Peaceful movements and leaders of my own lifetime have increased in numbers and strength.  The first formal academic programs in peace studies only began in the mid 20th century.  Since then peace-studies programs at institutions and universities have proliferated:  “The existence of 200 peace studies programs on college campuses in North America and Western Europe provides powerful testimony for the desire of human beings to avoid Armageddon by studying peaceful ways to resolve conflicts”  (http://www.gmu.edu/programs/icar/ijps/vol3_1/Harris.htm).  More and more people speak about peace, study it, write about it, and join with others in actions to protest war and to promote peace.   

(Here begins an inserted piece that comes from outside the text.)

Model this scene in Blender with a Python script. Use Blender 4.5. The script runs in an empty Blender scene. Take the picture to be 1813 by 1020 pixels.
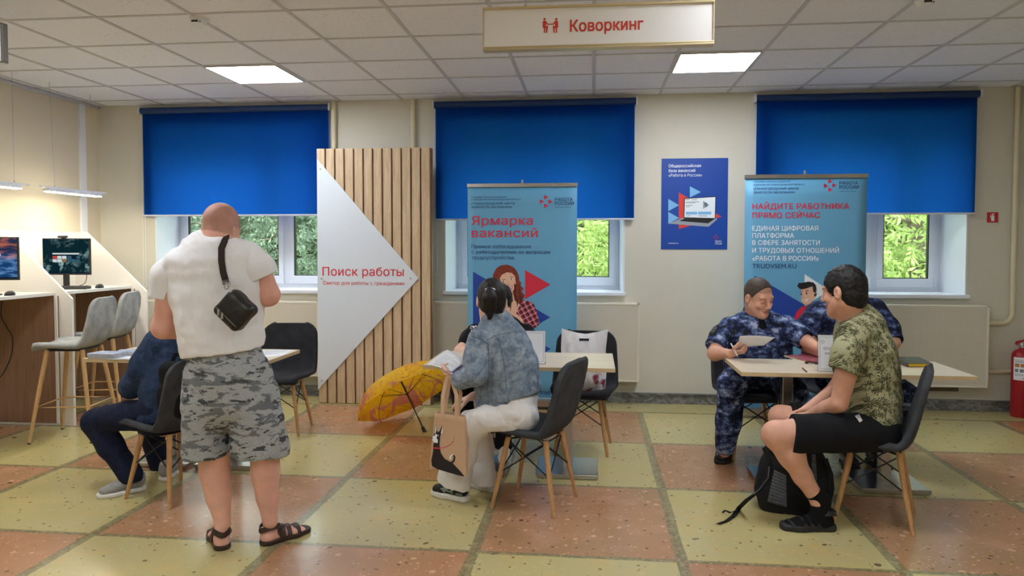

Because of these reasons and because I have the human ability to imagine, I have a vision of masses of people all over the world who come to desire peace so much that they take to the streets as we witnessed the people of Egypt do these last few weeks.    I have a vision of a war-free future, one in which peaceful conflict resolution and problem solving will replace war to resolve disagreements;  forgiveness and compassion will replace vengeance and hate in dealing with oppressors, tyrants, and greedy grabbers.  As the world becomes a kinder, gentler place to live, it will breed fewer and fewer Hitlers or Bin Ladens.  And those it does breed will have fewer and fewer followers and thus less and less strength.   War is over if and when enough of us want it and join in the chorus of voices demanding it.